FROM Stxn INNER JOIN Sprovider
ON Stxn.SproviderID = SProvider.Sproviderid
...
And if you think 100K rows is a lot, or that this volume is a reason for slowness, you're sorely mistaken. Most likely you have really poor indexing strategies in place, possibly some parameter sniffing, possibly some implicit conversions... hard to tell without understanding the data types, indexes and seeing the plan.
There are a lot of things that could impact the performance of query. Although 100k records really isn't all that many.
Items to consider (in no particular order)
Hardware:
Is SQL Server memory constrained? In other words, does it have enough RAM to do its job? If it is swapping memory to disk, then this is a sure sign that you need an upgrade.

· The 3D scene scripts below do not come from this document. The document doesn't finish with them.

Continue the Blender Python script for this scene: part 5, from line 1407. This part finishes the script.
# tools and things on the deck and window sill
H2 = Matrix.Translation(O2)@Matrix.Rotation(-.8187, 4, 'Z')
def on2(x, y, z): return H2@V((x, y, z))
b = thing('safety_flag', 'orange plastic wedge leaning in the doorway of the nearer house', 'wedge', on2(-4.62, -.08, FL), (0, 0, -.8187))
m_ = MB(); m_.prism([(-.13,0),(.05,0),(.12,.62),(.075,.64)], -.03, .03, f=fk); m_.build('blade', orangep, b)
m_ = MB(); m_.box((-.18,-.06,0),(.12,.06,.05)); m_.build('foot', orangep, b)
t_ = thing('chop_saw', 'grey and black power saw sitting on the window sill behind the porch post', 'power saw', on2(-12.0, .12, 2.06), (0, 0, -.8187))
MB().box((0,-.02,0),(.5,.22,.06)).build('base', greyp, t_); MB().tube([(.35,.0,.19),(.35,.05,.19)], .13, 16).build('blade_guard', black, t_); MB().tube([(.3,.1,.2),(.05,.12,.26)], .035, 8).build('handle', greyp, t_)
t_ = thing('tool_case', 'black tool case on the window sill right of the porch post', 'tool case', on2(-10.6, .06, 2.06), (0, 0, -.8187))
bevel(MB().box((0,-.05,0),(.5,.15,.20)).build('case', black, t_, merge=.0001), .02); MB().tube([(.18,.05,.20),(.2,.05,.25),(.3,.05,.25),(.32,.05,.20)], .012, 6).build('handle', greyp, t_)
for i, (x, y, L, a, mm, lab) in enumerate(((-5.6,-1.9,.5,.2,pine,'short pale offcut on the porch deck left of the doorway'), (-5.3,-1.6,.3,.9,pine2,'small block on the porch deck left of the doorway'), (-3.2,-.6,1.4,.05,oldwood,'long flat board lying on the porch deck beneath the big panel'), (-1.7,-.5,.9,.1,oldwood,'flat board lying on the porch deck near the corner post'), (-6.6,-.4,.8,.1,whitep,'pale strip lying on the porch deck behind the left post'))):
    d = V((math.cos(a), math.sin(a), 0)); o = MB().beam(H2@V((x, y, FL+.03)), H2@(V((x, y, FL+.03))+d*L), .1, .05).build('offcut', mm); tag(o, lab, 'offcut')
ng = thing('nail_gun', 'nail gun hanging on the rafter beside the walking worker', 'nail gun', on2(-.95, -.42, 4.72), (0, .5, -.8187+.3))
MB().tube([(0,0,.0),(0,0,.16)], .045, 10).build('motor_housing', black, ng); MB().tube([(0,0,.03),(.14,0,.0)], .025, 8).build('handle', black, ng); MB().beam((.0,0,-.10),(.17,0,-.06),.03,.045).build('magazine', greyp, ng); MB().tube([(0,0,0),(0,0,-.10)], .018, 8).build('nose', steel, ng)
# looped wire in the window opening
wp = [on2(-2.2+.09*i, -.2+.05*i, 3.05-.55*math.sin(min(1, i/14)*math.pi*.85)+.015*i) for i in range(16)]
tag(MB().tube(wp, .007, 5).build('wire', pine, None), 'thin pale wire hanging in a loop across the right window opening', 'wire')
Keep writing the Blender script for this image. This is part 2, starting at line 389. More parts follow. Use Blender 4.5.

Is the machine disk constrained. In other words, are the drives fast enough to keep up with the queries you need to run? If it's memory constrained, then disk speed becomes a larger factor.
Is the machine processor constrained? For example, when you execute the query does the processor spike for long periods of time? Or, are there already lots of other queries running that are taking resources away from yours...
Database Structure:
Do you have indexes on the columns used in your where clause? If the tables do not have indexes then it will have to do a full scan of both tables to determine which records match.
Eliminate the ISNULL function calls. If this is a direct query, have the calling code validate the parameters and set default values before executing. If it is in a stored procedure, do the checks at the top of the s'proc. Unless you are executing this with RECOMPILE that does parameter sniffing, those functions will have to be evaluated for each row..
Network:
Is the network slow between you and the server? Depending on the amount of data pulled you could be pulling GB's of data across the wire. I'm not sure what is stored in the "raw" column. The first question you need to ask here is "how much data is going back to the client?" For example, if each record is 1MB+ in size, then you'll probably have disk and network constraints at play.
General:
I'm not sure what "slow" means in your question. Does it mean that the query is taking around 1 second to process or does it mean it's taking 5 minutes? Everything is relative here.
Basically, it is going to be impossible to give a hard answer without a lot of questions asked by you. All of these will bear out if you profile the queries, understand what and how much is going back to the client and watch the interactions amongst the various parts.
Finally depending on the amount of data going back to the client there might not be a way to improve performance short of hardware changes.
Make sure Stxn.SproviderID, Stxn.status, Stxn.CreatedOn, Stxn.CreatedBy, Stxn.StxnID and SProvider.Sproviderid all have indexes defined.
(NB -- you might not need all, but it can't hurt.)
I don't see much that can be done on the query itself, but I can see things being done on the schema :
Create an index / PK on Stxn.SproviderID
Create an index / PK on SProvider.Sproviderid
Create indexes on status, CreatedOn, CreatedBy, StxnID
Something to consider: When ROWCOUNT or TOP are used with an ORDER BY clause, the entire result set is created and sorted first and then the top 10 results are returned.
How does this run without the Order By clause?